AVAX-DEX IndexFarm
Estimated returns: 82.01% as of Oct 2021
Investing Approach
With this strategy, half of the investor’s funds are invested in the top 3 decentralized exchange (DEX) tokens on the Avalanche blockchain and the other half in AVAX trade pairs. These top 3 tokens include
Trader Joe($JOE), Lydia Finance($LYD) and Pangolin Exchange($PNG). Each of these DEX tokens is paired with AVAX to form an LP token that can be staked into farms and earn rewards.
Allocations
JOE 22.5% (AVAX-JOE pair)
PNG 22.5% (AVAX-PNG pair)
LYD 5% (AVAX-LYD pair)
AVAX 50%
The smart contract will sell these rewards to buy more LP tokens and then stake back the LP tokens bought into the farms again to earn more. The process will be rinsed and repeated (also known as auto-compounding) and earn more money for the investor. It is important to note that each pair has its proportion and this is based on the liquidity available for each pool. With our strategy, we rebalance it with new funds for investment and achieve a “buy-low” entry and risk mitigation.

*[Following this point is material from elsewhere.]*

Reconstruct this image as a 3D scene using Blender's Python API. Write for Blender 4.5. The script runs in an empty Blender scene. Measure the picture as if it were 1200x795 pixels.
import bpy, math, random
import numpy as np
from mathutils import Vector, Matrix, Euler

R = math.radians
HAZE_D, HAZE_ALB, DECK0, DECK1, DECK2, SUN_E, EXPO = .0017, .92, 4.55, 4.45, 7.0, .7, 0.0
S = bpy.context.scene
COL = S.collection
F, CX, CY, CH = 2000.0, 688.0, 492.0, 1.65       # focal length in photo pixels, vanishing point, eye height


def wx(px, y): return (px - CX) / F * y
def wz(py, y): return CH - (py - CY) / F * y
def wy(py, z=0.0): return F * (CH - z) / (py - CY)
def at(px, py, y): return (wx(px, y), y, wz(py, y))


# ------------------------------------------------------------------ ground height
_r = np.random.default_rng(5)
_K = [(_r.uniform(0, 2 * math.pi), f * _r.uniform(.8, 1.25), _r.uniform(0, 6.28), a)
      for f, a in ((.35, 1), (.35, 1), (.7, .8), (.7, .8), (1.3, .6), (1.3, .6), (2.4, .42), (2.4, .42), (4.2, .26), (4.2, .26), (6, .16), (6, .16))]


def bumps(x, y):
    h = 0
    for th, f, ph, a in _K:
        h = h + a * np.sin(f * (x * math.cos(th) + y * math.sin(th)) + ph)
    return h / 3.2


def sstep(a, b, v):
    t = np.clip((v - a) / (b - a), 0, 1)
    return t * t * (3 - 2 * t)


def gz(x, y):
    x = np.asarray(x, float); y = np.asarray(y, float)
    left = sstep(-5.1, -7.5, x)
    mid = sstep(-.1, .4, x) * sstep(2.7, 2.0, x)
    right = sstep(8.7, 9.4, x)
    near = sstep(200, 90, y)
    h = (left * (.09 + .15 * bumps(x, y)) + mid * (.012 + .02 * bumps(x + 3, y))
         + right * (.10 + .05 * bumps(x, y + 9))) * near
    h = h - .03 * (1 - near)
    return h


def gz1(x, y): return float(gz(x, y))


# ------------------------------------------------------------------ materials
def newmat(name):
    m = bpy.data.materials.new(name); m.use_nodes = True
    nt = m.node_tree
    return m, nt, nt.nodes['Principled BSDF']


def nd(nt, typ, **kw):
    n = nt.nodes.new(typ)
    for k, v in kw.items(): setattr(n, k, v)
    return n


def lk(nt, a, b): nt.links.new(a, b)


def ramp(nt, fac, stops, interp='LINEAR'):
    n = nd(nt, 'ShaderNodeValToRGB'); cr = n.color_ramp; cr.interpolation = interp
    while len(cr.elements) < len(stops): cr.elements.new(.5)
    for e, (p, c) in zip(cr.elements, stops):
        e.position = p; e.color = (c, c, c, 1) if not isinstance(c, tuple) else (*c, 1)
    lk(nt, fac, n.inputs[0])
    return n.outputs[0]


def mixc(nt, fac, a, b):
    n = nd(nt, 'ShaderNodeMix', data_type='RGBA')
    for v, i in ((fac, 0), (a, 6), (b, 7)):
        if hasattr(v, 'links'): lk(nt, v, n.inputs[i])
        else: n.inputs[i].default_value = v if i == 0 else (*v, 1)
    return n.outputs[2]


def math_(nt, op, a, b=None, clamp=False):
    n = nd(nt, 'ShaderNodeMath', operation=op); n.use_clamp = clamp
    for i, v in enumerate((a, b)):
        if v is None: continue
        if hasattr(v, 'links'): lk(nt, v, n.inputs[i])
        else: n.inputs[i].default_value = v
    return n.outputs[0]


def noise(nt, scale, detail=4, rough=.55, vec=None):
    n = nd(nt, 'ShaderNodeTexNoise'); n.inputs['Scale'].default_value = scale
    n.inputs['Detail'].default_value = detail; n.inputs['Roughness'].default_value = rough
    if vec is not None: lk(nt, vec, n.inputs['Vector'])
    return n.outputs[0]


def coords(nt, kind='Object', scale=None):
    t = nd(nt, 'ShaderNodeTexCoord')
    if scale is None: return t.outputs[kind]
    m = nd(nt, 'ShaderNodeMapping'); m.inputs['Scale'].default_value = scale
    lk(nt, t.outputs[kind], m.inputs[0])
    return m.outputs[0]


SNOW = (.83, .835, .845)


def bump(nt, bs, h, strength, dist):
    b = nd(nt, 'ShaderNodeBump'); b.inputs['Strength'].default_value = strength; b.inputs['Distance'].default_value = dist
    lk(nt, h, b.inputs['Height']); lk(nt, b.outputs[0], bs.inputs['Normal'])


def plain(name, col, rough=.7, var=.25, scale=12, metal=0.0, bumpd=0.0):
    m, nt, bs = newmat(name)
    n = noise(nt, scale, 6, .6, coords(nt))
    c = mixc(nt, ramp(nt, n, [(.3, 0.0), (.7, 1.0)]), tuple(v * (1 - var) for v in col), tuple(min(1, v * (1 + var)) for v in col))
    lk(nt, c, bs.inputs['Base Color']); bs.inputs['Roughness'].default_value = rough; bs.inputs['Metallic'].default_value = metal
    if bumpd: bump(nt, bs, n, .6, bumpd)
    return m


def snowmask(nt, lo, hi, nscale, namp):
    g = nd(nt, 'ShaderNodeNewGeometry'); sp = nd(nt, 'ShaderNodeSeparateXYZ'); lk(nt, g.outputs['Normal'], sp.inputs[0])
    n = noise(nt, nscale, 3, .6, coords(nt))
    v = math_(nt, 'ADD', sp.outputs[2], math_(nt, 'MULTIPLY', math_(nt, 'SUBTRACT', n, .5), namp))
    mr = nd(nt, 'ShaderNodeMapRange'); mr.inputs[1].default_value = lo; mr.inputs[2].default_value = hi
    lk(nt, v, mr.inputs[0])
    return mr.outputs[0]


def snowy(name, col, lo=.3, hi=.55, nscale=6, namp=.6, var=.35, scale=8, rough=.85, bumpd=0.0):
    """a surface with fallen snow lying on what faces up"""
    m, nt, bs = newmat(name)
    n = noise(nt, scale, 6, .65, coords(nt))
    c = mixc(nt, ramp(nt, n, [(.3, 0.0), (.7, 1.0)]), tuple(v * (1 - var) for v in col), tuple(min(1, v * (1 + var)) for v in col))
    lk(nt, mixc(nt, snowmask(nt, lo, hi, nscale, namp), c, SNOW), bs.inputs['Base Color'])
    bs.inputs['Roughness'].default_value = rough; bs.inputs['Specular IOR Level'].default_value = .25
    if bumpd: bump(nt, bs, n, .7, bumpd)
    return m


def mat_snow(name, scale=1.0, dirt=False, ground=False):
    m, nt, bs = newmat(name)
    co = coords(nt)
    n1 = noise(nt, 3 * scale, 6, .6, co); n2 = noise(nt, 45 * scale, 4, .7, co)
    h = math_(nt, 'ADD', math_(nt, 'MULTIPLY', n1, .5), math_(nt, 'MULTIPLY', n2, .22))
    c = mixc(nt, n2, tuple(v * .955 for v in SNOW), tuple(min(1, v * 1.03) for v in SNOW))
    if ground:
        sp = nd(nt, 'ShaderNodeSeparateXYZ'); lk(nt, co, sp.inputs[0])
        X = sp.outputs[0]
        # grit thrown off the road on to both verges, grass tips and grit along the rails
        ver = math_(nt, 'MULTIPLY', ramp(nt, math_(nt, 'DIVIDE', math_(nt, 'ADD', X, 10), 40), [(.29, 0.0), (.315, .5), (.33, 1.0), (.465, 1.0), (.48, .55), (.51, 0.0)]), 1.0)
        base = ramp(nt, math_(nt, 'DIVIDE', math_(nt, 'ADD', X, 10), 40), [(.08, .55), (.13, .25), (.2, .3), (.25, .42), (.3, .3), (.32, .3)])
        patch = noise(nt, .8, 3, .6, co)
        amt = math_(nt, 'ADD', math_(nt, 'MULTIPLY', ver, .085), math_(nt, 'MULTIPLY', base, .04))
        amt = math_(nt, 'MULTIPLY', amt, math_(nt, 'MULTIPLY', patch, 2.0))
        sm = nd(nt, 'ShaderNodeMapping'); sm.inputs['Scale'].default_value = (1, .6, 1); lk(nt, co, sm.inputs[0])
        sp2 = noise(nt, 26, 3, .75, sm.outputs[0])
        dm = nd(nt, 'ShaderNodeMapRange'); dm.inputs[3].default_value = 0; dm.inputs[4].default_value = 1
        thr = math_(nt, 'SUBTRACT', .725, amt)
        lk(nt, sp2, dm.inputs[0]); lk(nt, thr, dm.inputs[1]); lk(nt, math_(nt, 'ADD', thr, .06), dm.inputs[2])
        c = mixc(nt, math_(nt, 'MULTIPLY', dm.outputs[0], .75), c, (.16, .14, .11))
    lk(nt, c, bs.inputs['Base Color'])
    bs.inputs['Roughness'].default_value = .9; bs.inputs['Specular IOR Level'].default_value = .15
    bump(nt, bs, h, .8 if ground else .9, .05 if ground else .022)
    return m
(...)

The DEXes will support their native tokens by emphasizing their native pools and giving more weight to rewards distribution. So we can expect a higher returns from the DEXes this way.
Portfolio Growth
The incentives a user earns from yield farming these pairs would be compounded automatically by DAOventures smart contracts. This would ensure that the portfolio is rebalanced so that the strategy can reset back to its standard allocations as shown above. This will maintain a balanced allocation as a result.
Risks
A standard risk when it comes to providing liquidity on decentralized exchanges is Impermanent loss. To know more about impermanent loss, you can check this article, made by Binance Academy.
Fees
Besides the standard 0.5%-1% deposit fees and 20% profit sharing fees (see here for more details), there is a 10% fee on the yield farmed which is used to pay the gas fees associated with harvesting rewards and depositing LPs.